Tennessee’s Justin Jones tossed cone at driver at BLM protest
Unearthed surveillance footage from a 2020 Black Lives Matter protest outside the Tennessee Capitol shows newly reinstated Rep. Justin Jones throwing a traffic cone at a driver in frustration.
Jones, 27, who was returned to office after leading a protest in the Capitol against gun violence in the wake of the Nashville school shooting, was seen on video blocking a street with six other demonstrators on June 18, 2020.
Dressed in all black and a tan-brimmed hat, the future lawmaker could be seen attempting to stop a white truck trying to drive around them by placing a traffic cone in front of the vehicle.
Undeterred, the driver runs over the cone, causing the group to approach the truck and yell at him with a megaphone.
Appearing angered by the driver’s actions, Jones can be seen pulling the cone from underneath the vehicle and using it to repeatedly jab the driver, who attempts to smack it away.
As the driver tries to speed up, Jones tosses it into the truck, but the driver quickly pushes it out and makes his getaway.
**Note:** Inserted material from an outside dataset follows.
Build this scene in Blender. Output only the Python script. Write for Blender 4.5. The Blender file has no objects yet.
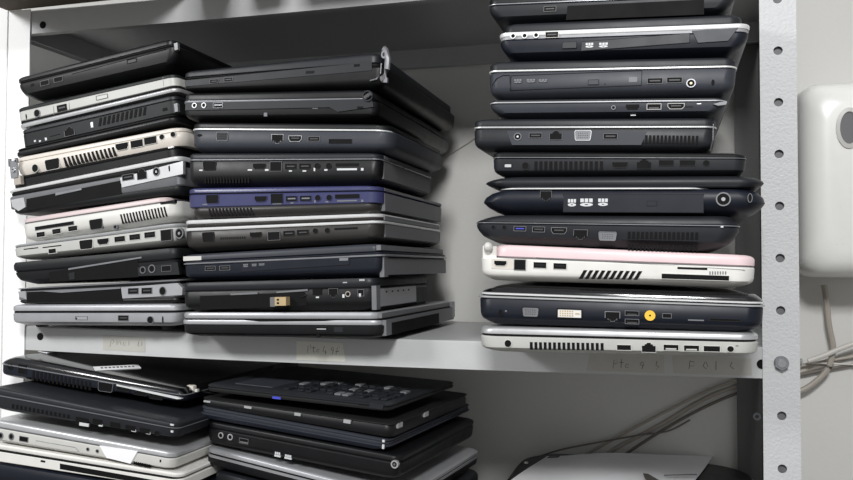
import bpy, bmesh, math, random
from mathutils import Vector, Matrix
random.seed(7)
SC = bpy.context.scene
COL = SC.collection
SC.view_settings.view_transform = 'Standard'
SC.view_settings.look = 'None'
SC.view_settings.gamma = 1
SC.view_settings.exposure = 0.0
SC.view_settings.use_curve_mapping = False

# ------------------------------------------------------------------ camera
F_PX = 818.4
YAW, PITCH, ROLL = .2846, .0314, .0032
CAM = Vector((-.1214, -.8479, .1066))
Fw = Vector((-math.sin(YAW)*math.cos(PITCH), math.cos(YAW)*math.cos(PITCH), math.sin(PITCH)))
R0 = Vector((math.cos(YAW), math.sin(YAW), 0)); U0 = R0.cross(Fw)
Rv = R0*math.cos(ROLL)+U0*math.sin(ROLL); Uv = -R0*math.sin(ROLL)+U0*math.cos(ROLL)
cd = bpy.data.cameras.new('camera'); cam = bpy.data.objects.new('camera', cd); COL.objects.link(cam)
cd.sensor_width = 36; cd.lens = 36*F_PX/853; cd.clip_start = .01
cam.matrix_world = Matrix(((Rv.x, Uv.x, -Fw.x, CAM.x), (Rv.y, Uv.y, -Fw.y, CAM.y), (Rv.z, Uv.z, -Fw.z, CAM.z), (0, 0, 0, 1)))
SC.camera = cam

def ray(u, v):
    return (Fw + Rv*((u-426.5)/F_PX) - Uv*((v-240)/F_PX)).normalized()
def hit(u, v, p0, n):
    d = ray(u, v)
    return CAM + d*((p0-CAM).dot(n)/d.dot(n))
def at(u, v, Y):
    return hit(u, v, Vector((0, Y, 0)), Vector((0, 1, 0)))
def proj(P):
    d = P-CAM; w = d.dot(Fw)
    return 426.5+F_PX*d.dot(Rv)/w, 240-F_PX*d.dot(Uv)/w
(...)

During the incident, another driver on the opposite side of the stalled road could also be seen confronting the protesters, with their vehicle inching forward until it bumped into one of them.
Despite the small push, the protester, wearing a neon-green long-sleeve shirt, threw themselves on the ground and lay down in front of the car as another demonstrator rushed to check on them.
Jones has repeatedly claimed that the chaotic incident was not violent after District Attorney Glenn Funk attempted to indict him in 2021 for participating in the protests in an “aggravating” manner.
He noted that the man in the white van was allegedly hurling “racial slurs” at the protesters and that he was the one at fault for pushing his car past them.
Defending himself on Twitter at the time, Jones wrote: “They will try to push a false narrative portraying me as ‘violent’ as a way to deflect from their own actions. They will suggest that I am out of order. That is their strategy.”
The charges pressed against Jones for the protest were all dropped.
A timeline of the controversy at the Tennessee state Capitol
Jones has recently made headlines after he and fellow Democrat Justin Pearson, 28, both of whom are black, were expelled from the state legislature after they joined protests on the House floor on March 30.
The demonstration called on lawmakers to pass gun reform policies following the horrific mass shooting at Nashville’s Covenant School, where three 9-year-old children and three faculty members were shot dead by Audrey Hale, a 28-year-old alumnus of the Christian school.
Gloria Johnson, 60, a fellow lawmaker who is white, was notably not expelled despite demonstrating with her fellow Democrats.
Jones and Pearson were reinstated earlier this week after their respective governing councils voted them back into office.